I almost always go to gigs alone. A girl at the Kevin Devine gig on Wednesday asked me if I was there on my own, not out of any sort of sense of judgement but because generally speaking, that is unusual. At all of the gigs I go to, I look around at happy people, happy couples who have found some sort of meaningful connection with another human being. I wait desperately for the time between bands to end so I can lose myself in the music.
A second triggering event this week was an email confirming I had not been successful at a job interview last Thursday. It was a rejection that I had expected but it's a process that I've come to resent. Having 3-7 days to prepare for an interview. Terrified that I've overprepared. Terrified that I've underprepared. Convinced I'll commit some sort of terrible faux pas. Paranoid about the length and straightness of my tie.

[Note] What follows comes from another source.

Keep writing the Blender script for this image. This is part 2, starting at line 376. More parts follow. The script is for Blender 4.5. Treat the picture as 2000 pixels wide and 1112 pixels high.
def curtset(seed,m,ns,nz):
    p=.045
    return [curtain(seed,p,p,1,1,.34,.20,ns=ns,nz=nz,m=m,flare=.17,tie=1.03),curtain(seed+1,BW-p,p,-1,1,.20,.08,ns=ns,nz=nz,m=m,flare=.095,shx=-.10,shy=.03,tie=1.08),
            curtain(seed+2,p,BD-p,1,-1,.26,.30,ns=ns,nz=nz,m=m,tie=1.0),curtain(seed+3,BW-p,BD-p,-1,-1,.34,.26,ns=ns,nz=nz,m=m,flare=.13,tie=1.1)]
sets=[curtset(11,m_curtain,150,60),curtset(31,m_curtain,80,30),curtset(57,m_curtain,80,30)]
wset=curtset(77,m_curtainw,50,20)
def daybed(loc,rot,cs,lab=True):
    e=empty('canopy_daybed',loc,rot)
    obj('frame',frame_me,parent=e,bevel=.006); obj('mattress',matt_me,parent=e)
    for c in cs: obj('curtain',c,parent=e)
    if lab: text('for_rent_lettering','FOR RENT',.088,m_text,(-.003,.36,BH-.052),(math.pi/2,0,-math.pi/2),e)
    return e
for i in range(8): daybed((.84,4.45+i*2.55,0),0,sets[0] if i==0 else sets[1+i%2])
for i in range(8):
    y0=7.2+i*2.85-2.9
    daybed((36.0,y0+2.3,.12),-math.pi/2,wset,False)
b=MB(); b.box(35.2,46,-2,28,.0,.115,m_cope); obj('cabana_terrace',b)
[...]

I give it my best, I always do. Sometimes I flounder under the pressure. Sometimes I articulate myself poorly. Sometimes it's clear that I'm telling an story where I'm trying to make a silk purse out of a sow's ear because I lack the experience to answer their questions in the way that they would like.
I'm currently working with life coaches and job coaches. I have endless conversations with my parents who tell me that I have a lot to offer. It's almost impossible for me to agree with them, when time and time again I'm proved to not be good enough.
It's 2015 and I'm still on the outside looking in. But I have keep trying even though I feel like you've already lost. I want a career. I want a relationship. I want to lose weight. This week, the reminders of how far I am from achieving all of those things are too much for me to mentally handle.